Work instructions —
Present the data once more in exactly its original form.

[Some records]
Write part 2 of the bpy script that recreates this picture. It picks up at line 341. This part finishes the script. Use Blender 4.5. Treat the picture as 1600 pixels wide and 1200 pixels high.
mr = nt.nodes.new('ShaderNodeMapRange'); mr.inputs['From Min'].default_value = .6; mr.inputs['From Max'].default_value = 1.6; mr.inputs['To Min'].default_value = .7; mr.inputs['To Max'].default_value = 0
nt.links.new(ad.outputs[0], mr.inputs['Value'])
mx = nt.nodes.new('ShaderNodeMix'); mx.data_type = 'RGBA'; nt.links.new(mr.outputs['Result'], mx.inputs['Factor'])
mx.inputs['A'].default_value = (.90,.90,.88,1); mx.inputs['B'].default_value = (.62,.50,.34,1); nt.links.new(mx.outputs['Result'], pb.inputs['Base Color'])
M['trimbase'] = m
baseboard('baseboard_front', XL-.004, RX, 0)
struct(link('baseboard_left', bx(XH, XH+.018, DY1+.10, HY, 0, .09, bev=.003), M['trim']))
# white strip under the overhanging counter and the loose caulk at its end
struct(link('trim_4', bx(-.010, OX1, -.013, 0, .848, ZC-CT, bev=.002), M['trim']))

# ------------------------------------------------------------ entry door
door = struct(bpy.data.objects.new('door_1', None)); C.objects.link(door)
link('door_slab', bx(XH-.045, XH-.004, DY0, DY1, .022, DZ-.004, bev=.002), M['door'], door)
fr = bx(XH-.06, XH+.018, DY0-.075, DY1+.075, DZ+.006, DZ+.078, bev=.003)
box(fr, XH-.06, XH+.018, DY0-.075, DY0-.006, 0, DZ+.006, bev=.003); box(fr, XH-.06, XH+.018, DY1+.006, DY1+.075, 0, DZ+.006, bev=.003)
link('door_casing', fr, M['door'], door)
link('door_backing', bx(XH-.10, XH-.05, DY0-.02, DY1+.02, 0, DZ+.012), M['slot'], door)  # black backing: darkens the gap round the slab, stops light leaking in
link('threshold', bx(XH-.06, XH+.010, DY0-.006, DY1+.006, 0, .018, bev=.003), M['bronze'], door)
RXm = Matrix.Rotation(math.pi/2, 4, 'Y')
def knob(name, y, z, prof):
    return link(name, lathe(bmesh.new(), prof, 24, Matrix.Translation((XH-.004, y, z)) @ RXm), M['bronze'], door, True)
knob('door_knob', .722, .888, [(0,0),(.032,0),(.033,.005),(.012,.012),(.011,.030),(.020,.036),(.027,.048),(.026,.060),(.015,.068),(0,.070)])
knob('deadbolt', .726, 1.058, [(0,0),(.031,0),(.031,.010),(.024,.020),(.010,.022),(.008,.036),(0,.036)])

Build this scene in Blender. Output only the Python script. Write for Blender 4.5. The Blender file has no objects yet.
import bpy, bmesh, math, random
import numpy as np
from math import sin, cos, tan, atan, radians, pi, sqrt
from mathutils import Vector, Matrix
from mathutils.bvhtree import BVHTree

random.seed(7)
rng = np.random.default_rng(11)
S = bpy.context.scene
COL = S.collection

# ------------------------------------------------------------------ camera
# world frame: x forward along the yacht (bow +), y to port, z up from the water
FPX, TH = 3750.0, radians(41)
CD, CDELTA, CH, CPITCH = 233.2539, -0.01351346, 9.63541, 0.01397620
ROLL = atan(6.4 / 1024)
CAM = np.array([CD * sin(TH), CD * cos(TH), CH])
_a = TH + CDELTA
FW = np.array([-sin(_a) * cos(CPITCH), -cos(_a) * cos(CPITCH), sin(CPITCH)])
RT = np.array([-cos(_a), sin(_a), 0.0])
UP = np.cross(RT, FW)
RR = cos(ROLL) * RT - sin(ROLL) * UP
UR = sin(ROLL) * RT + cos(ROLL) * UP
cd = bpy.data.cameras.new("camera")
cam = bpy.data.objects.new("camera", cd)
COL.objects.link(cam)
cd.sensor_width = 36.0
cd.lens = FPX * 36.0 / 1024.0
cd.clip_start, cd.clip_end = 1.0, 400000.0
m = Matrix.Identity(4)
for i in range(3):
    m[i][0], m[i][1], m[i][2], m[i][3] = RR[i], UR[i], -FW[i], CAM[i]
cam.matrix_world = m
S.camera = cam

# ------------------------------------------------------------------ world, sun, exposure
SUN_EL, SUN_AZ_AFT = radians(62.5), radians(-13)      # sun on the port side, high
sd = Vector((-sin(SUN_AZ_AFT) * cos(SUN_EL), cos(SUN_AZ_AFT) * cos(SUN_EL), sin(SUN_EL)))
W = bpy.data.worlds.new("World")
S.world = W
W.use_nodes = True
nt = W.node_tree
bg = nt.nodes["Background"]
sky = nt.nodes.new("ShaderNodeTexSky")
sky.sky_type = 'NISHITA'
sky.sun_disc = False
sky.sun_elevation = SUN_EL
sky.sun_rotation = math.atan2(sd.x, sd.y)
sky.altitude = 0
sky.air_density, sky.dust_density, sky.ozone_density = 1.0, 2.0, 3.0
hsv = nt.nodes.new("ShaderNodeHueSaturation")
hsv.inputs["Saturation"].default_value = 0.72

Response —
Write part 2 of the bpy script that recreates this picture. It picks up at line 341. This part finishes the script. Use Blender 4.5. Treat the picture as 1600 pixels wide and 1200 pixels high.
mr = nt.nodes.new('ShaderNodeMapRange'); mr.inputs['From Min'].default_value = .6; mr.inputs['From Max'].default_value = 1.6; mr.inputs['To Min'].default_value = .7; mr.inputs['To Max'].default_value = 0
nt.links.new(ad.outputs[0], mr.inputs['Value'])
mx = nt.nodes.new('ShaderNodeMix'); mx.data_type = 'RGBA'; nt.links.new(mr.outputs['Result'], mx.inputs['Factor'])
mx.inputs['A'].default_value = (.90,.90,.88,1); mx.inputs['B'].default_value = (.62,.50,.34,1); nt.links.new(mx.outputs['Result'], pb.inputs['Base Color'])
M['trimbase'] = m
baseboard('baseboard_front', XL-.004, RX, 0)
struct(link('baseboard_left', bx(XH, XH+.018, DY1+.10, HY, 0, .09, bev=.003), M['trim']))
# white strip under the overhanging counter and the loose caulk at its end
struct(link('trim_4', bx(-.010, OX1, -.013, 0, .848, ZC-CT, bev=.002), M['trim']))

# ------------------------------------------------------------ entry door
door = struct(bpy.data.objects.new('door_1', None)); C.objects.link(door)
link('door_slab', bx(XH-.045, XH-.004, DY0, DY1, .022, DZ-.004, bev=.002), M['door'], door)
fr = bx(XH-.06, XH+.018, DY0-.075, DY1+.075, DZ+.006, DZ+.078, bev=.003)
box(fr, XH-.06, XH+.018, DY0-.075, DY0-.006, 0, DZ+.006, bev=.003); box(fr, XH-.06, XH+.018, DY1+.006, DY1+.075, 0, DZ+.006, bev=.003)
link('door_casing', fr, M['door'], door)
link('door_backing', bx(XH-.10, XH-.05, DY0-.02, DY1+.02, 0, DZ+.012), M['slot'], door)  # black backing: darkens the gap round the slab, stops light leaking in
link('threshold', bx(XH-.06, XH+.010, DY0-.006, DY1+.006, 0, .018, bev=.003), M['bronze'], door)
RXm = Matrix.Rotation(math.pi/2, 4, 'Y')
def knob(name, y, z, prof):
    return link(name, lathe(bmesh.new(), prof, 24, Matrix.Translation((XH-.004, y, z)) @ RXm), M['bronze'], door, True)
knob('door_knob', .722, .888, [(0,0),(.032,0),(.033,.005),(.012,.012),(.011,.030),(.020,.036),(.027,.048),(.026,.060),(.015,.068),(0,.070)])
knob('deadbolt', .726, 1.058, [(0,0),(.031,0),(.031,.010),(.024,.020),(.010,.022),(.008,.036),(0,.036)])

Build this scene in Blender. Output only the Python script. Write for Blender 4.5. The Blender file has no objects yet.
import bpy, bmesh, math, random
import numpy as np
from math import sin, cos, tan, atan, radians, pi, sqrt
from mathutils import Vector, Matrix
from mathutils.bvhtree import BVHTree

random.seed(7)
rng = np.random.default_rng(11)
S = bpy.context.scene
COL = S.collection

# ------------------------------------------------------------------ camera
# world frame: x forward along the yacht (bow +), y to port, z up from the water
FPX, TH = 3750.0, radians(41)
CD, CDELTA, CH, CPITCH = 233.2539, -0.01351346, 9.63541, 0.01397620
ROLL = atan(6.4 / 1024)
CAM = np.array([CD * sin(TH), CD * cos(TH), CH])
_a = TH + CDELTA
FW = np.array([-sin(_a) * cos(CPITCH), -cos(_a) * cos(CPITCH), sin(CPITCH)])
RT = np.array([-cos(_a), sin(_a), 0.0])
UP = np.cross(RT, FW)
RR = cos(ROLL) * RT - sin(ROLL) * UP
UR = sin(ROLL) * RT + cos(ROLL) * UP
cd = bpy.data.cameras.new("camera")
cam = bpy.data.objects.new("camera", cd)
COL.objects.link(cam)
cd.sensor_width = 36.0
cd.lens = FPX * 36.0 / 1024.0
cd.clip_start, cd.clip_end = 1.0, 400000.0
m = Matrix.Identity(4)
for i in range(3):
    m[i][0], m[i][1], m[i][2], m[i][3] = RR[i], UR[i], -FW[i], CAM[i]
cam.matrix_world = m
S.camera = cam

# ------------------------------------------------------------------ world, sun, exposure
SUN_EL, SUN_AZ_AFT = radians(62.5), radians(-13)      # sun on the port side, high
sd = Vector((-sin(SUN_AZ_AFT) * cos(SUN_EL), cos(SUN_AZ_AFT) * cos(SUN_EL), sin(SUN_EL)))
W = bpy.data.worlds.new("World")
S.world = W
W.use_nodes = True
nt = W.node_tree
bg = nt.nodes["Background"]
sky = nt.nodes.new("ShaderNodeTexSky")
sky.sky_type = 'NISHITA'
sky.sun_disc = False
sky.sun_elevation = SUN_EL
sky.sun_rotation = math.atan2(sd.x, sd.y)
sky.altitude = 0
sky.air_density, sky.dust_density, sky.ozone_density = 1.0, 2.0, 3.0
hsv = nt.nodes.new("ShaderNodeHueSaturation")
hsv.inputs["Saturation"].default_value = 0.72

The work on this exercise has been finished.